A chance conversation between Elinor Kelly and Norman Richardson, a leading Quaker in Ross-on-Wye, has led to more than 18 months hard work researching Conscientious Objectors (CO) in Herefordshire, and a new exhibition at Ross Library.
Elinor told the Ross Gazette that Norman’s father was a CO in World War I and he offered to let her read through his father’s papers. William Richardson is pictured far right, and below with his son, Norman.
Elinor said, as she read them she realised that this was a story which needed to be told and that there must be other men in the county, including Ross-on-Wye, who were prepared to suffer a great deal for their principals.
The first fact Elinor discovered was that the government in about 1920 ordered all the records of the COs, and the Military Service Tribunals which decided if they were really men of conscience or cowards and shirkers, to be destroyed. However, Cyril Pearce, an historian from Huddersfield had started work creating a database of 18,500 COs, 55 of whom were from Herefordshire, eight from Ross. And Elinor was able to start to reveal the hidden stories of pacifists from the county.

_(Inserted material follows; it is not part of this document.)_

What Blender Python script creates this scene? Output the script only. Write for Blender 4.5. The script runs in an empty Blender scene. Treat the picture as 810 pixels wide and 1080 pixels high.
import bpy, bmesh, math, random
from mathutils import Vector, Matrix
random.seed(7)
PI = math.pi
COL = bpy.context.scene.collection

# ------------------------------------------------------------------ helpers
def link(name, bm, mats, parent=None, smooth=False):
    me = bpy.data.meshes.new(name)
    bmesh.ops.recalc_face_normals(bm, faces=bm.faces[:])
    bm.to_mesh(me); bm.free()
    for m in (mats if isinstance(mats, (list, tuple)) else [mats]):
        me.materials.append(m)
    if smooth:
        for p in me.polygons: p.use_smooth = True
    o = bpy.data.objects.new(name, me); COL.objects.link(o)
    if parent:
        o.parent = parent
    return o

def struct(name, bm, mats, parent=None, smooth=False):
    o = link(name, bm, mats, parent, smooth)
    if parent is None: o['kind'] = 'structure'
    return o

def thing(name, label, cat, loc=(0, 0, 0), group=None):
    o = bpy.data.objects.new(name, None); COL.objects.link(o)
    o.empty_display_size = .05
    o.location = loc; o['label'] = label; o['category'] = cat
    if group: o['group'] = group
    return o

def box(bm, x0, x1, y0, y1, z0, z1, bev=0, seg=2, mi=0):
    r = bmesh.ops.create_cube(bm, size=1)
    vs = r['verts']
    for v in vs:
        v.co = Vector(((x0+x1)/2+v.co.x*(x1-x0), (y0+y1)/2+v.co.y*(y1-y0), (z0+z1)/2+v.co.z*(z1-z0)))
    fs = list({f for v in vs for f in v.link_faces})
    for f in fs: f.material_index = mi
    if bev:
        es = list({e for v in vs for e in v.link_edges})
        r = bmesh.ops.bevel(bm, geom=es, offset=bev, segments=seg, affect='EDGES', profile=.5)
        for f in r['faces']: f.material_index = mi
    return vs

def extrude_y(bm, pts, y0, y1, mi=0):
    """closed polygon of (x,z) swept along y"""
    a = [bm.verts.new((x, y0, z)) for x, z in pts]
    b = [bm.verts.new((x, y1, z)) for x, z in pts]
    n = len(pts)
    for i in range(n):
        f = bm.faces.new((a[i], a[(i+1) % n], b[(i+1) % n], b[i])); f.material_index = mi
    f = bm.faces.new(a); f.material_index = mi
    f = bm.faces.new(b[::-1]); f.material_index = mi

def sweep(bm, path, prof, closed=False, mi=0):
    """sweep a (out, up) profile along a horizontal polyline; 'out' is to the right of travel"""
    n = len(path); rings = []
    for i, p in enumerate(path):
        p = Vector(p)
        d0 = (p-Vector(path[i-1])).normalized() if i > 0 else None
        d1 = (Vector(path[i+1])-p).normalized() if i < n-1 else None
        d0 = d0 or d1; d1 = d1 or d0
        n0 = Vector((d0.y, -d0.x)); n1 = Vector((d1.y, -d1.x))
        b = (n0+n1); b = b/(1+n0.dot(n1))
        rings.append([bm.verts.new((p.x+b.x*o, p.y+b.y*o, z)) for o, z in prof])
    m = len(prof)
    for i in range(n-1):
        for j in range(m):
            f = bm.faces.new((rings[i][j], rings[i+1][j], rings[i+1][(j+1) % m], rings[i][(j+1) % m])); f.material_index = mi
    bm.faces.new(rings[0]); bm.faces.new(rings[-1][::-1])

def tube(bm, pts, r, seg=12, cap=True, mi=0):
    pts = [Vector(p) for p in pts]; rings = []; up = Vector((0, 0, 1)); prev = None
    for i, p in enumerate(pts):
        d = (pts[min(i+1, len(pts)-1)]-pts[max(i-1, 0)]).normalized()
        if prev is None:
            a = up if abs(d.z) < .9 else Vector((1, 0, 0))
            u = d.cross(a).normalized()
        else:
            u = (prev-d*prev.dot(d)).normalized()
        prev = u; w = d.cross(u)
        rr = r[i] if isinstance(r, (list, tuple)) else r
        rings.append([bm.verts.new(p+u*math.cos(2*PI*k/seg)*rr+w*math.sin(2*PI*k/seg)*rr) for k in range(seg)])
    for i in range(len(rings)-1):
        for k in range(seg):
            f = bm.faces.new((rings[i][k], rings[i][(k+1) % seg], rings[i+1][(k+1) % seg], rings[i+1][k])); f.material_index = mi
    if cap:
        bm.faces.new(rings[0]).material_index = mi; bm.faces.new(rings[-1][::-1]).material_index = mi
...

At the time the COs were very unpopular, often humiliated, and treated as disobedient soldiers. The Quakers were allowed to provide alternative routes to war service, such as the Friends Ambulance Unit. But the men of Ross were not Quakers, five (including four brothers) were Baptists, one was Methodist and another two were ‘Christian’. All were ordinary working men, three builders, one grocer, one waggoner and one fruit farmer. No records have yet been uncovered about how their churches and communities responded to their pacifism.
Three of the men were allowed to remain in their current employment, one was sent to work on a railway, the remaining four were variously arrested, court-martialled, imprisoned and sentenced to hard labour.
There is still a lot more to discover about these men who had the courage to hold on to their religious convictions despite the treatment they endured. Elinor is hoping to discover more about the COs and those who served in the Friends Ambulance Unit before a further exhibition which is planned to coincide with National CO Day in May next year.
On Monday, November 6th two exhibitions are opening in Ross Library’s Dennis Potter Room. The first is a display of banners about the work of Quakers in wartime, with special detail about the Friends Ambulance Unit. The second is a display of posters about Herefordshire’s Conscientious Objectors.